The systemic approach refers to an analysis method; a way to handle a complex system with a global point of view without focalizing on details. It aims for a better understanding of complexity without simplifying reality too much. For example, it avoids dividing systems into independent subsets or isolating a factor as it is usually done with a more analytical approach. It is a way to identify emerging properties specific to a level of organization. More generally, it favours the conception and the communication of the complexity more through models than with a fully comprehensive analysis. Achieving this requires being pragmatic when defining the limits and the spatio-temporal scales of the studied system.

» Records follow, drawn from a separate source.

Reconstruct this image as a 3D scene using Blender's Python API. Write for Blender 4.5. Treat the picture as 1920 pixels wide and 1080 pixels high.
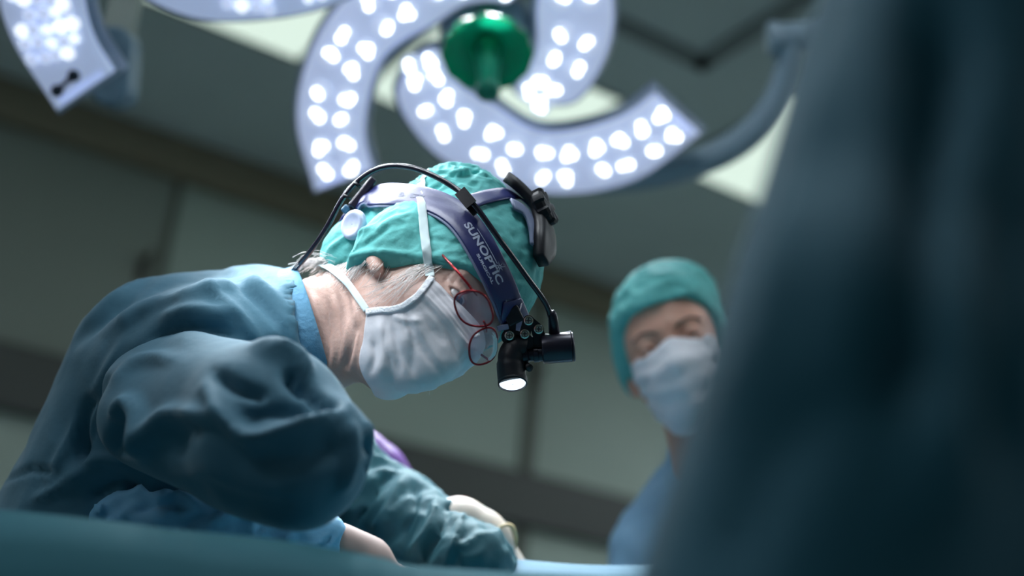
import bpy, bmesh, math, random
import numpy as np
from math import radians, sin, cos, pi
from mathutils import Vector, Matrix

for _o in list(bpy.data.objects): bpy.data.objects.remove(_o)
SC = bpy.context.scene
COL = SC.collection

# ---------------------------------------------------------------- camera
FPX = 2400.0                                  # focal length in pixels of the 1920 px frame
PITCH, ROLL, YAW = radians(22), radians(5.6), radians(59)
CAM_POS = np.array([0, 0, .88])
_h = np.array([cos(YAW), sin(YAW), 0]); _z = np.array([0, 0, 1.0])
FWD = _h * cos(PITCH) + _z * sin(PITCH)
_r0 = np.array([sin(YAW), -cos(YAW), 0]); _u0 = -_h * sin(PITCH) + _z * cos(PITCH)
RIGHT = _r0 * cos(ROLL) + _u0 * sin(ROLL)
UP = _u0 * cos(ROLL) - _r0 * sin(ROLL)
cam = bpy.data.objects.new('camera', bpy.data.cameras.new('camera'))
COL.objects.link(cam)
cam.matrix_world = Matrix([[RIGHT[i], UP[i], -FWD[i], CAM_POS[i]] for i in range(3)] + [[0, 0, 0, 1]])
cam.data.sensor_width = 36; cam.data.lens = 36 * FPX / 1920
cam.data.clip_start = .02; cam.data.clip_end = 50
cam.data.dof.use_dof = True
cam.data.dof.focus_distance = 1.345
cam.data.dof.aperture_fstop = cam.data.lens / 1000 / .030
SC.camera = cam

# ---------------------------------------------------------------- world, view
wd = bpy.data.worlds.new('world'); SC.world = wd; wd.use_nodes = True
wd.node_tree.nodes['Background'].inputs[0].default_value = (.30, .42, .46, 1)
wd.node_tree.nodes['Background'].inputs[1].default_value = .02
SC.view_settings.view_transform = 'Standard'; SC.view_settings.look = 'None'
SC.view_settings.exposure = 0; SC.view_settings.gamma = 1; SC.view_settings.use_curve_mapping = False
SC.cycles.max_bounces = 6; SC.cycles.diffuse_bounces = 3; SC.cycles.transparent_max_bounces = 8
SC.cycles.sample_clamp_indirect = 4
SC.cycles.use_denoising = True
# ---------------------------------------------------------------- numeric core
def V(px, py, d):
    """point that the photo shows at (px,py), d metres ahead: view-frame metres (right, up, ahead)"""
    return np.array([(px - 960.0) / FPX * d, (540.0 - py) / FPX * d, d])

def W(p):
    """view-frame metres -> world metres"""
    p = np.asarray(p, float)
    return CAM_POS + p[..., 0:1] * RIGHT + p[..., 1:2] * UP + p[..., 2:3] * FWD if p.ndim > 1 else CAM_POS + p[0] * RIGHT + p[1] * UP + p[2] * FWD

def pix(p):
    p = np.atleast_2d(p)
    return np.c_[960 + FPX * p[:, 0] / p[:, 2], 540 - FPX * p[:, 1] / p[:, 2]]

def unit(v):
    v = np.asarray(v, float)
    return v / np.linalg.norm(v)

def sminp(a, b, k):
    h = np.clip(.5 + .5 * (b - a) / k, 0, 1)
    return b * (1 - h) + a * h - k * h * (1 - h)

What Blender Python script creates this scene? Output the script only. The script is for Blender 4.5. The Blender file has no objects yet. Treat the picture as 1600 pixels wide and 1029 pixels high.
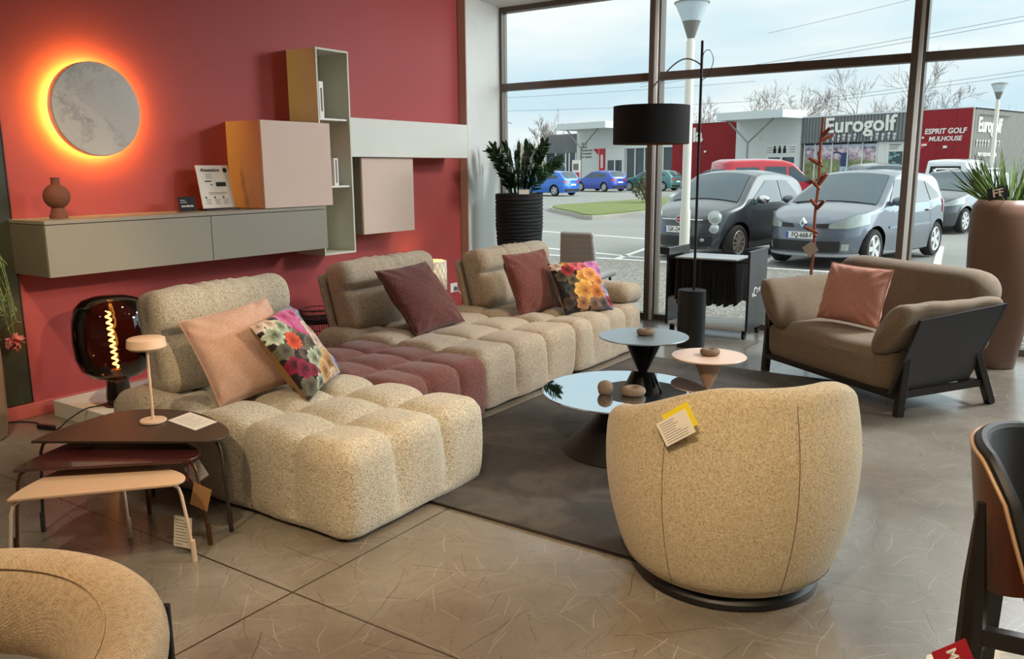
import bpy, math, random
import numpy as np
from mathutils import Vector, Matrix, Euler
random.seed(7)
PI = math.pi
SC = bpy.context.scene
COL = SC.collection

def lin(r, g, b):
    out = []
    for c in (r, g, b):
        c /= 255.0
        out.append(c / 12.92 if c <= 0.04045 else ((c + 0.055) / 1.055) ** 2.4)
    return (out[0], out[1], out[2], 1.0)

# ------------------------------------------------------------------ objects
def tag(o, label=None, cat=None, group=None, kind=None):
    if label: o['label'] = label
    if cat: o['category'] = cat
    if group: o['group'] = group
    if kind: o['kind'] = kind
    return o

def thing(name, label, cat, loc=(0, 0, 0), rotz=0.0, group=None):
    o = bpy.data.objects.new(name, None)
    COL.objects.link(o)
    o.empty_display_size = 0.1
    o.location = loc
    o.rotation_euler = (0, 0, rotz)
    return tag(o, label, cat, group)

def dup(root, loc, rotz, label=None, group=None):
    r = root.copy(); COL.objects.link(r)
    r.location = loc; r.rotation_euler = (0, 0, rotz)
    if label: r['label'] = label
    if group: r['group'] = group
    for ch in list(root.children):
        c = ch.copy(); COL.objects.link(c); c.parent = r
        for g in list(ch.children):
            d = g.copy(); COL.objects.link(d); d.parent = c
    return r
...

This approach is commonly used to study biophysical systems (eg, nitrogen cycle). It describes interactions between components of the system, especially synergies (eg, multi-crop – livestock) and antagonisms (eg, auxiliaries against pests) reducing or amplifying effects of factors. It is a way to learn how the systems work. The systemic approach is also used with sociotechnical systems. Actors (politicians, farmers, local residents) are part of the system, their goals and interactions are considered. Thus, the priority is given to the intelligibility of the system’s behaviour to guide its operations. The system is represented as the articulation between a biophysical system, the operating one (eg, interaction between soil and plants in a field), a system of information (eg, state of catchment indicators), and a decision system (eg, decision rules applied in the coordination of a project). Beyond prioritizing operations, the systemic approach contributes to the actors’ understanding.

Assessing, designing and managing agricultural systems based on agroecological principles (eg, development of a new food chain to diversify crops and foods; territorialisation of agriculture to bind consumers and farmers) require a systemic approach.